Bicycling as Dialogue
Photography: David Bratton
We are bicyclists who share a passion for dialogue. The two of us sat down together to explore the intriguing similarities between the two activities. At the top of our list was the notion of proprioception. Proprioception is the sense that enables an organism to relate to stimuli produced within itself. It is the basis of physical balance, and as such is indispensable to the action of riding a bicycle.
In their essay, “Dialogue: a proposal,” David Bohm, Donald Factor, and Peter Garrett remarked that our thought processes seem to lack the capacity of self-observation that the body has. Or, rather, our self-observations are so clouded by habits, fears, and desires that it is difficult to distinguish between rational and irrational elements of thought. They suggested that dialogue enables a “collective proprioception,” providing a space where attention can be given to the way our thoughts arise from a jumble of not always coherent elements.
“Each listener,” they wrote, “is able to reflect back to each speaker, and to the rest of the group, a view of some of the assumptions and unspoken implications of what is being expressed along with that which is being avoided.” Bohm and his colleagues viewed such reflection as a way of slowing down the thought process so that we would “be able to observe it while it is actually occurring.”
Riding across Canada from Toronto to Vancouver, one discovers there are very few roads that are really flat.
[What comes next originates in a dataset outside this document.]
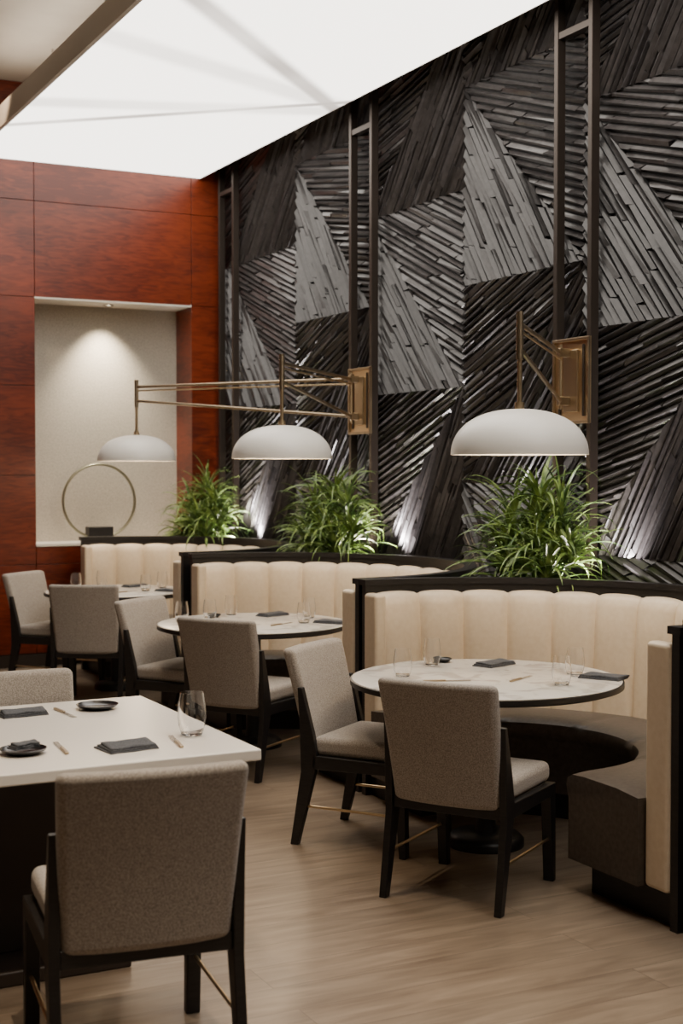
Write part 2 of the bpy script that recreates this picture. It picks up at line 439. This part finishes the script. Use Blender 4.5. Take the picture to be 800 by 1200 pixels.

That’s a lesson Charles learned in 1971 when he took the trip on his then state-of-the-art Gitane bike that felt like it weighed a ton. When he had traveled west in a Volkswagen van a couple of years earlier, the experience seemed to merge into a succession of gas stations and restaurants.
The ideal of automobile travel is to insulate the driver from the uneven-ness, climatic variation, and noise of the environment. The ads for a new Lexus stress a comparison between its interior and luxurious living room furniture. Similarly, the isolated individual’s thought process conceals from the thinker the noise and incoherence behind the thought.
Dialogue, as we understand it, is an activity distinct from debate or discussion. In dialogue there is no overarching purpose to persuade. Rather, the intention is to communicate and to develop meaning, which requires receptivity to other perspectives. Nor can bicycling be reduced to a mere means for transporting oneself from point A to point B. The cyclist is constantly negotiating the environment, the changing conditions and surfaces, and the machine itself. The bicycle becomes an extension of the body, and one’s ability to ride well stands in proportion to one’s ability to read and attune oneself with the terrain, the conditions, the bike, one’s movement through space, and one’s body and mind: proprioception.
Moving through the environment with attention and awareness dissolves the boundaries between self and environment. Contemporary philosopher Ken Wilber has pointed out that there can be no ecological sustainability as long as people are only talking about sustainability from the perspective of distinct egos, feeling separate from that environment. It is only by breaking down barriers between the body in space and the space itself, suspending our self-deluding assumptions, and becoming attuned to the world that we can achieve the awareness necessary for sustainability.
Pedaling a bike captures the intrinsic joy in rhythmic movement and transmits it to the wheels that propel the rider to a destination that perhaps was just an excuse for the ride. In dialogue, it is often the rhythm and resonance of attentive conversation that leaves a deeper impression than what was said. Early 20th century philosopher Martin Buber once said that in its highest moments, dialogue reaches out beyond word and gesture; the relationships between two or more selves create meaning. The possibilities of such dialogue, just like the possibilities a bike ride can generate, are limited only by the degrees of proprioception, of awareness. Bicycling and dialogue may not be perfectly analogous, but there is enough of an affinity between them to make for a good conversation… or something to think about while pedaling.